Una estudiante de Lengua Española I (2016) 

         A todo el mundo le confunden los tiempos verbales. Todos los usamos con bastante acierto, con mucha destreza, con más facilidad de lo que pareciera indicar la poca atención que les ponemos en la escuela, pero apenas llega un profesor y menciona un tiempo, a todos se nos borra todo lo que sabemos y lo que estamos por saber.
         ¿No deberían los gramáticos —me han preguntado cientos de personas dentro y fuera de la universidad— reunirse y ponerse de acuerdo para simplificar eso, para que la gente no se confunda tanto? Siempre me parece gracioso, en primer lugar porque simplificar el sistema verbal requeriría que la lengua se simplificara, lo cual requeriría que los mismos que preguntan hablaran de manera más simple; y en segundo lugar, porque eso ya existe y lo hemos tenido en casa toda la vida.
         El sistema de nomenclatura verbal ideado por Andrés Bello (1781-1865) tiene la inmejorable virtud de dar a cada tiempo un solo nombre, que se construye a partir de las solas nociones de pretérito, de presente y de futuro y su combinación únicamente con los prefijos ante-, co- y post-. No parece posible una mayor sencillez. Todo el sistema funciona basado en que las acciones suceden en un tiempo anterior, simultáneo o posterior al momento de la emisión del habla y en que el anterior y el posterior (el pretérito y el futuro) pueden ser, a su vez, anteriores, simultáneos o posteriores a otra acción. El nombre que aparece de esas combinaciones es tan significativo y a la vez tan fácil de interpretar, que por sí solo insinúa, o más bien sugiere, o más bien señala directamente en qué punto de la llamada “línea del tiempo” se ubica el tiempo verbal con respecto al presente del hablante y a otras acciones.
         En este instante, en presente, puedo decir: “Hoy escribo esta oración”. Puedo decir también: “Ayer en la mañana escribí una oración”. Pretérito. Y puedo decir: “Mañana en la tarde escribiré otra oración”. Futuro. Una vez establecidos estos puntos en la línea, puede hablarse también de tiempos anteriores al presente: “Hoy he escrito esta oración” (antepresente); al pretérito: “Ayer en la mañana, cuando hube escrito una oración...” (antepretérito), y al futuro: “Mañana en la tarde habré escrito otra oración” (antefuturo).

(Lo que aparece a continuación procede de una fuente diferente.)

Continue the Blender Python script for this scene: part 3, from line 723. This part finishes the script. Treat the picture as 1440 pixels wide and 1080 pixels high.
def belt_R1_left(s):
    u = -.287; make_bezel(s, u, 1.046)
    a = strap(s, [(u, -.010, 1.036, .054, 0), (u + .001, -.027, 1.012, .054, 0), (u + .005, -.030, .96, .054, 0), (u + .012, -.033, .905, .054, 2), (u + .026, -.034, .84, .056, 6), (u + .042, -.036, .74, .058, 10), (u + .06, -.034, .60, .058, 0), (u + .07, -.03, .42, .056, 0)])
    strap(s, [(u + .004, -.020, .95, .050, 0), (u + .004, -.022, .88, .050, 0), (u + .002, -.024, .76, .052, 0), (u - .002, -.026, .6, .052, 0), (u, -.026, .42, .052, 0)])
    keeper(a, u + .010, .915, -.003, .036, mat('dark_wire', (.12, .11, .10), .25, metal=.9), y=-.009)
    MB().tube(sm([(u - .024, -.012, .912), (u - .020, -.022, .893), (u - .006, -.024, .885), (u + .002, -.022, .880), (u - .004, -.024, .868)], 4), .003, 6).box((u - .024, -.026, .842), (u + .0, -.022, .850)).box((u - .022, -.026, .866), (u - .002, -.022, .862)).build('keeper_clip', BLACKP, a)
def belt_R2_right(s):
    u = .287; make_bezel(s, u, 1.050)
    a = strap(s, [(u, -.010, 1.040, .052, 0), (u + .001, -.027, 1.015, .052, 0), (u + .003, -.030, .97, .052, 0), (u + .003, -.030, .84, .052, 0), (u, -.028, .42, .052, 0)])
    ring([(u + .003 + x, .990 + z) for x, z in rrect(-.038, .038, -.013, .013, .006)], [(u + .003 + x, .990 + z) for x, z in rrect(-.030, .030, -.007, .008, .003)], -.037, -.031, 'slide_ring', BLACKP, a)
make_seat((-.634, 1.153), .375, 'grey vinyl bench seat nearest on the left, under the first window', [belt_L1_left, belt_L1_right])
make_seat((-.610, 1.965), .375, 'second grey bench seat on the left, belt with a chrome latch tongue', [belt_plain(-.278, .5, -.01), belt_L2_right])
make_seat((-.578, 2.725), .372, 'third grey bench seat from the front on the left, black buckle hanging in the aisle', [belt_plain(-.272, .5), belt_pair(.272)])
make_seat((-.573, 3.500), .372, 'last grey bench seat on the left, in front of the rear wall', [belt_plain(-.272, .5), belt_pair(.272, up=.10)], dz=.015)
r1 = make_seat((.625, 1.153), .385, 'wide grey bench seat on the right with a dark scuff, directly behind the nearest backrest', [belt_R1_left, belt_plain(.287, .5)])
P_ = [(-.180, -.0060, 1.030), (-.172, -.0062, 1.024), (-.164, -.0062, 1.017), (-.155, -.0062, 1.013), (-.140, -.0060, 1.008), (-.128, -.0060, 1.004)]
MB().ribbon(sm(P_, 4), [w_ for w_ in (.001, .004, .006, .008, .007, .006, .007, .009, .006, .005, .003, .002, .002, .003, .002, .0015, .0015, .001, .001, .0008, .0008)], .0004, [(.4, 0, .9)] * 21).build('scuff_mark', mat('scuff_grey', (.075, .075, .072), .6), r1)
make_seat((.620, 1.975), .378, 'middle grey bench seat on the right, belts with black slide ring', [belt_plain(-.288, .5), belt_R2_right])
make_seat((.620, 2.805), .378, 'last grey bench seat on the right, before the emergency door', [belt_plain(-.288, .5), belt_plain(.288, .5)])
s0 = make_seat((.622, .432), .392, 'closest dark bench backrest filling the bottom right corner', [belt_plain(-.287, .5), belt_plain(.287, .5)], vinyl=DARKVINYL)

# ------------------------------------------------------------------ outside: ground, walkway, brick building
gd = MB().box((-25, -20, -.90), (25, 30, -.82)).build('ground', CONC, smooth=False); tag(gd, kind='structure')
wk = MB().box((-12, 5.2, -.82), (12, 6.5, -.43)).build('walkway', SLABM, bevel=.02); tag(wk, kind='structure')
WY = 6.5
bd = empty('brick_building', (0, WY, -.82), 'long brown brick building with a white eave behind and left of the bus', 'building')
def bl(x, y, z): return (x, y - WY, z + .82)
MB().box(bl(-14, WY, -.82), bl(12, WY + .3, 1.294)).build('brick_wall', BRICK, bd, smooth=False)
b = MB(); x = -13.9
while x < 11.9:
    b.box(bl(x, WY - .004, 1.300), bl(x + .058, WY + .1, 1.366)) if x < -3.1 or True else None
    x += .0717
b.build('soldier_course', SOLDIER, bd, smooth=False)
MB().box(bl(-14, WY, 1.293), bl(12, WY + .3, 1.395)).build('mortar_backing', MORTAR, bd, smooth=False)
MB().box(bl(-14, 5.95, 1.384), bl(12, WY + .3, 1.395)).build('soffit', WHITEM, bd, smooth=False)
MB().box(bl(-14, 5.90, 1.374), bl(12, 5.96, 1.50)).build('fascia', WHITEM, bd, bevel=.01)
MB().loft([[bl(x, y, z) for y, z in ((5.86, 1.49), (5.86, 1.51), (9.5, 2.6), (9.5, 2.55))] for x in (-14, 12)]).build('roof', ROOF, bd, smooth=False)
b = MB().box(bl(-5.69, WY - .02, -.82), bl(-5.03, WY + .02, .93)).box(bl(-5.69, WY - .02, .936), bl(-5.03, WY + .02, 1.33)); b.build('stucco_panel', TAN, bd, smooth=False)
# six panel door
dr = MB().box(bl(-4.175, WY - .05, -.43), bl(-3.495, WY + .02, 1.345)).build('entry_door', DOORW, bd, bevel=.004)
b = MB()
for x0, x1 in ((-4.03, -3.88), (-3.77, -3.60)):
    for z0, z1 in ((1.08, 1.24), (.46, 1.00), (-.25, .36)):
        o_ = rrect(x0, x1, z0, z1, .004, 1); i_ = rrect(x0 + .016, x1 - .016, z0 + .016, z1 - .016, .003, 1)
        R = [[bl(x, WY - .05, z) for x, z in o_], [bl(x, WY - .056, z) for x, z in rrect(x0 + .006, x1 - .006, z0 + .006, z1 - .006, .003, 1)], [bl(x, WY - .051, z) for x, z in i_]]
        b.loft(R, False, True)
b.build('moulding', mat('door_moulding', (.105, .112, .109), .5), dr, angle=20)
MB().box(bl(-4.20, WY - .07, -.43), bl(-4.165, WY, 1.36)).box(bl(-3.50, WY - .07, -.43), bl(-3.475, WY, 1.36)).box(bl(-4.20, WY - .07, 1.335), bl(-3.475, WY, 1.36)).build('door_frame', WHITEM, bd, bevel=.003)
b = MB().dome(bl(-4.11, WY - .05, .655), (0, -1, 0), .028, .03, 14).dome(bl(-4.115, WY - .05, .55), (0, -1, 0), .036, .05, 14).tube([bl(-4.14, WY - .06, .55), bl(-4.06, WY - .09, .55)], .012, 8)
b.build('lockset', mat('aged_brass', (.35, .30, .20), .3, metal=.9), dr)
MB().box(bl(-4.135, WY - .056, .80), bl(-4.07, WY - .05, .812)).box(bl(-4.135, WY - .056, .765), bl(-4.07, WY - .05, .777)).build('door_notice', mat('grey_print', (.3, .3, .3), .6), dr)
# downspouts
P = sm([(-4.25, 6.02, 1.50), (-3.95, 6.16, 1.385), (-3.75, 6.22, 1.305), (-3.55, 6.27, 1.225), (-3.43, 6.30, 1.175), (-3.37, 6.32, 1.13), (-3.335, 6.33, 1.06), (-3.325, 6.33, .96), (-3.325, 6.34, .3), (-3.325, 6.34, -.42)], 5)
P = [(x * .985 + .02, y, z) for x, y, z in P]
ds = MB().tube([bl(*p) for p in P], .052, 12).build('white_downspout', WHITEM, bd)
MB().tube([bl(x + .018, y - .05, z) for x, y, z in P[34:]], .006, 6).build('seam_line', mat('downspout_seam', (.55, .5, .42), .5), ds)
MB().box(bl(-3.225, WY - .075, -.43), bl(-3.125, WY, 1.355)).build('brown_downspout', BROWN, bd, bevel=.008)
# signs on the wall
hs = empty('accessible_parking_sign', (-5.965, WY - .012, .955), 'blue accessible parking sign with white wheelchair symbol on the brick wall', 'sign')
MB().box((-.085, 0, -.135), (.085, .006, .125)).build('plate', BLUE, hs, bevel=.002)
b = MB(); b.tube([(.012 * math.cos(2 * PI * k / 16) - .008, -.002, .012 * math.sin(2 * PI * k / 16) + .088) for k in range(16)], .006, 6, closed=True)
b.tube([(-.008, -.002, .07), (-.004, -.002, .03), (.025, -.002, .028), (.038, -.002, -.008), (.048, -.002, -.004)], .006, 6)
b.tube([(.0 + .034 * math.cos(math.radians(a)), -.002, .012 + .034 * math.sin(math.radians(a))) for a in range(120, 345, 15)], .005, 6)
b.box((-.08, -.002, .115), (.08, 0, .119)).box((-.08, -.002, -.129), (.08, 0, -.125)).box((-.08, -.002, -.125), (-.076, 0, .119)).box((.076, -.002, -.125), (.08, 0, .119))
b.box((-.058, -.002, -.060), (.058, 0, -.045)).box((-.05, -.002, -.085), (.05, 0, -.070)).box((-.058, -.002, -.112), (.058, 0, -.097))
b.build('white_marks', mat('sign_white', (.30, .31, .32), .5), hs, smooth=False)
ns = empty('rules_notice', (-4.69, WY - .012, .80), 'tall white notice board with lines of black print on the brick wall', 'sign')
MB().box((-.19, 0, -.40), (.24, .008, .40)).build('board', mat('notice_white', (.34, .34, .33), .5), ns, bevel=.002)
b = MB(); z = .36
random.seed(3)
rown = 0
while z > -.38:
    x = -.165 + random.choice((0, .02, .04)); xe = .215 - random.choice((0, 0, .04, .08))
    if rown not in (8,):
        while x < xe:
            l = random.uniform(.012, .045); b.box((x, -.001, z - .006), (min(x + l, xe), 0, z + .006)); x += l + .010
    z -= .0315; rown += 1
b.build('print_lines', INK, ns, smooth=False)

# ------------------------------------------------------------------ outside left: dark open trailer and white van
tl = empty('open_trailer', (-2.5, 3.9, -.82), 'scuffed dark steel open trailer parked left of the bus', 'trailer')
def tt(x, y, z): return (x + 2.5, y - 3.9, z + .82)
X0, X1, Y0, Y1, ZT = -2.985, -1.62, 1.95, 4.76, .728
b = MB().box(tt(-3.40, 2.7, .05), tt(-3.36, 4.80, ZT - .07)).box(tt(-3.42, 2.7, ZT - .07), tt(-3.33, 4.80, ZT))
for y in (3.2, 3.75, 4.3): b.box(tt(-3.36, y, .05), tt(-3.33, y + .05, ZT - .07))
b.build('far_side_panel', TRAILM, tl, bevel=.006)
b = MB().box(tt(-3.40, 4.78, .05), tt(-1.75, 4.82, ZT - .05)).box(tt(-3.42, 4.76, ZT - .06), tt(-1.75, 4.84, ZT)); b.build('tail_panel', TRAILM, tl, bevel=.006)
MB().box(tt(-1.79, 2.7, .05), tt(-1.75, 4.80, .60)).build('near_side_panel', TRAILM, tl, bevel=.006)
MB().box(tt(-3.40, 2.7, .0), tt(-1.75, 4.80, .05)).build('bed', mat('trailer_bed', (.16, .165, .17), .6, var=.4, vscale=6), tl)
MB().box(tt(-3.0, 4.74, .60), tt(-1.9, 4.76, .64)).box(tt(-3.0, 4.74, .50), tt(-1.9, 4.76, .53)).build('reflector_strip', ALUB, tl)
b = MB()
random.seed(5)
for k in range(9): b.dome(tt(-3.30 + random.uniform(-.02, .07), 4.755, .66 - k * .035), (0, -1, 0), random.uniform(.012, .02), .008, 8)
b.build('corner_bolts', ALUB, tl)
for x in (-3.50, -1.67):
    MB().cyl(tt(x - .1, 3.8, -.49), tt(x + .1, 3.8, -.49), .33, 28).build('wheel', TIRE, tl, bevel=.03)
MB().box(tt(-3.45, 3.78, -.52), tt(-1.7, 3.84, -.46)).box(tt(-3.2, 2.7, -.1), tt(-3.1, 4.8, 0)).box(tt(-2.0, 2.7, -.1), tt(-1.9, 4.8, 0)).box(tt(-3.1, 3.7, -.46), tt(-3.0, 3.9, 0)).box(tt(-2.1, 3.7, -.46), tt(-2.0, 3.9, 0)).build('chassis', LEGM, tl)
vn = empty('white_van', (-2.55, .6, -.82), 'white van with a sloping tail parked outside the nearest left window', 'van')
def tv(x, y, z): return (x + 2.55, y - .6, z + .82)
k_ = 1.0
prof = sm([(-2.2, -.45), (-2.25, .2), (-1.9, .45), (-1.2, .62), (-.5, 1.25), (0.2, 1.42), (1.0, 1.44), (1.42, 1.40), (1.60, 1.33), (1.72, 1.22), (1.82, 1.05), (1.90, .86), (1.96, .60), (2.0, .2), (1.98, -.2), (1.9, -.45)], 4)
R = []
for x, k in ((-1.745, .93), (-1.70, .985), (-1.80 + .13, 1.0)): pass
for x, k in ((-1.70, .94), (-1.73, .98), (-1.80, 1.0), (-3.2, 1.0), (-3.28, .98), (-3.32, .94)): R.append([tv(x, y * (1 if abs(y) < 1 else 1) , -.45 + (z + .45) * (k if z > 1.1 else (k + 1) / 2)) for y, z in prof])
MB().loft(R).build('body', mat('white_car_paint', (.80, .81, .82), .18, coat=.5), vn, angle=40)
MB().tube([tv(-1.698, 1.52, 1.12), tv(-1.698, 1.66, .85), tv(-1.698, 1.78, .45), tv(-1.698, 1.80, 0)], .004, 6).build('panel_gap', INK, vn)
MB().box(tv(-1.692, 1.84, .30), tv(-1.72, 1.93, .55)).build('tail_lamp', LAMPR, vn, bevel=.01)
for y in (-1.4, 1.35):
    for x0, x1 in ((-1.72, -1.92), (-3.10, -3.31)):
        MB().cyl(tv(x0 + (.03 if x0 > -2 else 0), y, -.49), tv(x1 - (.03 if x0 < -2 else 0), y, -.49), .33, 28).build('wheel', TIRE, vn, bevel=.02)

         Para decirlo en pocas palabras, antepresente significa lo que está justamente antes del presente, lo que ha ocurrido hace poco tiempo (lo más frecuente en España): “El viernes he conocido a tu hermano”. Pasa lo mismo con el antepretérito y el antefuturo, es cuestión de poner el verbo haber en pretérito y en futuro, respectivamente. También indica lo que ha sucedido antes al menos una vez pero puede volver a suceder en el presente o en el futuro, que es el uso más frecuente en Venezuela. Uno dice: “Esta semana he ido al Jardín Botánico tres veces” cuando aún no se ha acabado la semana, porque siempre es posible que vuelva a ir; pero se siente de todas maneras que esa repetición de acciones forma parte de un tiempo aún cercano, que no ha concluido.
         De modo que si a usted le resulta difícil, compleja, incomprensible la nomenclatura verbal de la Academia (que, además, fijó una en 1931 y otra en 1973): pretérito perfecto compuesto, potencial compuesto o perfecto, futuro perfecto, etc., quizá convenga echarle un vistazo a la clarísima clasificación de Bello, que, por si fuera poco, ha sido pensada para los hablantes de América.